XDSL Connections: What Your Phone Company isn't Telling You

Description: An internet connection that is always on, available at high speed, not shared with anyone else and reasonably priced to boot has to be a good option, and indeed the xDSL connections are well worth having. But there are some disadvantages that you aren't likely to find out about when you are reading all the promotional materials.

Having a DSL (digital subscriber line) of some kind as opposed to a cable broadband connection does have a couple of big advantages that your phone company will be eager to tell you about. Firstly you won't have to have any additional drilling or cabling coming into your home, since the broadband connection will be brought to you through the telephone line you already have installed.

Secondly you won't experience a slowdown in the speed of your broadband at busy times. This is because you and only you will be using your phone line to get broadband access. With cable lots of people will all be using the same main cable to get their access to the internet, which can slow things down considerably if everyone is using it at the same time and reaching the limits of the bandwidth which are given over to that line.

It sounds like a dream come true - the best service which is usually available at a great price. But in truth there are things about your service which your phone company won't be as eager to tell you about, and yet you need to find out about them if you are to get the full picture of what your phone company is really offering you.

First off there is the question of distance. Now if you live right next door to where your broadband service is coming from, this won't ever be a problem. But if you live miles from the source of your broadband then your speed and connectivity are likely to be affected. Not surprisingly this isn't something the phone companies will want to tell you about - leaving you to find out about it after you have signed up for the service.

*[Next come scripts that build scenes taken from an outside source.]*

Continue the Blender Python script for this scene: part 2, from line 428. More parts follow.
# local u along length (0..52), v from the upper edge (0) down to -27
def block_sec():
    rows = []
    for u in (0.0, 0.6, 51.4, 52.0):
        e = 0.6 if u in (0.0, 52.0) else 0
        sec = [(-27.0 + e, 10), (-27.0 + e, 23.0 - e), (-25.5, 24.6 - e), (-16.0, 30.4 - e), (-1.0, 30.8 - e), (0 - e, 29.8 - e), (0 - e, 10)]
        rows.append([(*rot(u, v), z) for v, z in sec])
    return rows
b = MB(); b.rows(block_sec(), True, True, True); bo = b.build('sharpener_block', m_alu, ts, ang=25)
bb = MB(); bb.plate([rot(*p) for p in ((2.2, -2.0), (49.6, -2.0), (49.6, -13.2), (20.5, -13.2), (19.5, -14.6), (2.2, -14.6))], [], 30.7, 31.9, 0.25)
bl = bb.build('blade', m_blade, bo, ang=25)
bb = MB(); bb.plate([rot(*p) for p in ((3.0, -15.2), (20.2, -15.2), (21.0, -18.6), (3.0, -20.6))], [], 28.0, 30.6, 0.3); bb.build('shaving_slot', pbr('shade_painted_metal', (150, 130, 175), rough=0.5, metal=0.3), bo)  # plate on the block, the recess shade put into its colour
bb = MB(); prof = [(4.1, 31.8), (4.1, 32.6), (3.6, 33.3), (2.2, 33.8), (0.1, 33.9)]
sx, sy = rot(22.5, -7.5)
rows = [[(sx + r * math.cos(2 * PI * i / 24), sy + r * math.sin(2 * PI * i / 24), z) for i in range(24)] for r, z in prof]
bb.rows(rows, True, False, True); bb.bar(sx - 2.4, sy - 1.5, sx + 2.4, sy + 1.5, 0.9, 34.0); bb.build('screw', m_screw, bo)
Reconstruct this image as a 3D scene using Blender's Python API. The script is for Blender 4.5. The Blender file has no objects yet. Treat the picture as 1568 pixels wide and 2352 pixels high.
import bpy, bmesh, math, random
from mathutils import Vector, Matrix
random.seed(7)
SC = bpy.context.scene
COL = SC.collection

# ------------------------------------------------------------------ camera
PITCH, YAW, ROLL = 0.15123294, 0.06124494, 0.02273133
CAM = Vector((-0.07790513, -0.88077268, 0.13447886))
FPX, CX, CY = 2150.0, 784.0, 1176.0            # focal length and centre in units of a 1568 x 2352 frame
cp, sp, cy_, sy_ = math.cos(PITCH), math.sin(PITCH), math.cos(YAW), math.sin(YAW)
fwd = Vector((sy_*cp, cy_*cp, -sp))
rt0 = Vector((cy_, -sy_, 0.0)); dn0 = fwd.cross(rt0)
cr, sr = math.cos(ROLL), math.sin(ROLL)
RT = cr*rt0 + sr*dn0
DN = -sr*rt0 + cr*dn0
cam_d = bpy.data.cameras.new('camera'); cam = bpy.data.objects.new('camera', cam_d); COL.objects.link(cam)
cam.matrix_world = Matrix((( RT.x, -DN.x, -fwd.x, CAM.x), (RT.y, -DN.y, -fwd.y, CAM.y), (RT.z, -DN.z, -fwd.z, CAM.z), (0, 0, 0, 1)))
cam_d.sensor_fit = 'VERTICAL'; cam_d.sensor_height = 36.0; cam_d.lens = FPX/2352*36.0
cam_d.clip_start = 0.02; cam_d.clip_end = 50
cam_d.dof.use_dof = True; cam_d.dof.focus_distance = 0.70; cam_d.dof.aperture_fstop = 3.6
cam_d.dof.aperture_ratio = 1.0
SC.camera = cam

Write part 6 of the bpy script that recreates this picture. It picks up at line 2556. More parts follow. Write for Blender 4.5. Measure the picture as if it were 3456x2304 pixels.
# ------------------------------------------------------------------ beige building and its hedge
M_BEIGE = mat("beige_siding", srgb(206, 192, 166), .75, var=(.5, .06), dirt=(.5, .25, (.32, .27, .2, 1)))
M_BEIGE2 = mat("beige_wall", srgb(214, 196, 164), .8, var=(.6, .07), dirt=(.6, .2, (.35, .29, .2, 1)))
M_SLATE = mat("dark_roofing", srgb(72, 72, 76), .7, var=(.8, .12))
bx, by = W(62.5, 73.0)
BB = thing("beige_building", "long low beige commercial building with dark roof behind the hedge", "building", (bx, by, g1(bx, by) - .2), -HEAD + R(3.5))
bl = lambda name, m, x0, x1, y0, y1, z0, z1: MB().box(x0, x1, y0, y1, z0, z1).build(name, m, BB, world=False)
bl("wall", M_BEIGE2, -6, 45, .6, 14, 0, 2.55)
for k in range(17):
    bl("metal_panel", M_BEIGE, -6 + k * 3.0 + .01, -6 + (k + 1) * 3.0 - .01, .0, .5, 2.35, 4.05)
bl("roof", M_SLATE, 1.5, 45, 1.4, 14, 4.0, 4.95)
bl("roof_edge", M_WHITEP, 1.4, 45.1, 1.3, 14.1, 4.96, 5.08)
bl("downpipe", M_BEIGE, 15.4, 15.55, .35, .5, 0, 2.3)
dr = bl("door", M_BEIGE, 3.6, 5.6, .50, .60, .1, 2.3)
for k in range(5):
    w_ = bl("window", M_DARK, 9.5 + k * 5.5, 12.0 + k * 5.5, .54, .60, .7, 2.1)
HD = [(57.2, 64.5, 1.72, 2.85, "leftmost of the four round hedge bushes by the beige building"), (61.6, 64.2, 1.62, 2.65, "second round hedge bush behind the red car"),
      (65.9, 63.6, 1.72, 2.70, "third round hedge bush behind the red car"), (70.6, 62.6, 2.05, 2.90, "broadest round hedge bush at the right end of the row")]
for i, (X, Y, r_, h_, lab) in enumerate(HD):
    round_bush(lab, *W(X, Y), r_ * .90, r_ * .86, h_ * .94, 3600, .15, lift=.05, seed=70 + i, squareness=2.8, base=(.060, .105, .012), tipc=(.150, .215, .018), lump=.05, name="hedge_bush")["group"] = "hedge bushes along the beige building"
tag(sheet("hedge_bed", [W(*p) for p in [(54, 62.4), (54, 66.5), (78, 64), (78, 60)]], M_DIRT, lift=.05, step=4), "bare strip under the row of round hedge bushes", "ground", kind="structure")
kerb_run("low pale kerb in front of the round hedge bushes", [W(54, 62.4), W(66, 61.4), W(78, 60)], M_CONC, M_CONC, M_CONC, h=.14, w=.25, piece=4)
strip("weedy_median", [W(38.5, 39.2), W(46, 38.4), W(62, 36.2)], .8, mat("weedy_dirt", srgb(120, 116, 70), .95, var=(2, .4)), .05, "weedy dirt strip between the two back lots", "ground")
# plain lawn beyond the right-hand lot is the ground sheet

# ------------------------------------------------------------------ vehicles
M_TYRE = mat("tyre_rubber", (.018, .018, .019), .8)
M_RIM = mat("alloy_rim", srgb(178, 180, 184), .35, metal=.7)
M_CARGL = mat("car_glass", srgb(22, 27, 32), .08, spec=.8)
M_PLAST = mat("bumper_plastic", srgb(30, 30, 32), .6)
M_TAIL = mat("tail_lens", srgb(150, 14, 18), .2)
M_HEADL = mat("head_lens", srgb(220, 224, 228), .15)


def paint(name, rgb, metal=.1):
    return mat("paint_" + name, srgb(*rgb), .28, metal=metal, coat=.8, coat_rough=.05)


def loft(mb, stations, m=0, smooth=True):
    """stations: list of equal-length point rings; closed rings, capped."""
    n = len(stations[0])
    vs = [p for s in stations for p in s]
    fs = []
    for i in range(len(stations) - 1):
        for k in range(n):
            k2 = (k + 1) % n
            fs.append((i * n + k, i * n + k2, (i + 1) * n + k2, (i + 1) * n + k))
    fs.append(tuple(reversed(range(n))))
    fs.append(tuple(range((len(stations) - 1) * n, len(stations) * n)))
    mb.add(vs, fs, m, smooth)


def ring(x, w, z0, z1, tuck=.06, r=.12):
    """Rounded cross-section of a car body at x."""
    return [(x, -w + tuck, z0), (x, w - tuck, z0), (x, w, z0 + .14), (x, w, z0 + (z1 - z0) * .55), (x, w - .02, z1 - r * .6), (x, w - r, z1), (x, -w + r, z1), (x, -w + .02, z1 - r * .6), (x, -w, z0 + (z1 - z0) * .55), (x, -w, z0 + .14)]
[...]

It's a fact that if your phone company advertises their broadband service as being ?up to 3 Mbps' for example, and you live miles from the source of your signal, you will probably never get anywhere near that speed.

But as far as using your line is concerned, you shouldn't have any connections problems right? That's because you are the only one using it. Unfortunately that also isn't always the case. There are still limits to what can be provided - except this time the limits are with your service provider.

Whichever way you cut it, there is a limit to the amount of bandwidth they can provide their own network with. If they sell more than they have - on the assumption that not enough people will ever be online all at once to create problems - then they are laying themselves wide open to not being able to provide the service they are selling.

The other main point to watch out for is the age of your phone lines. When telephone lines were first invented no one had even thought that they might one day be used for anything other than telephones. But then along came the internet and people started looking at ways to provide faster and more efficient services using the technology we already had available.

Inevitably this means that in some cases certain telephone lines may not be adequate enough to serve the purpose of bringing a high speed internet connection into your home, so you must make a point of checking with your intended provider before you sign a contract to receive broadband access from them.

At the very least this will save headaches, cancelled contracts and wasted time further down the line.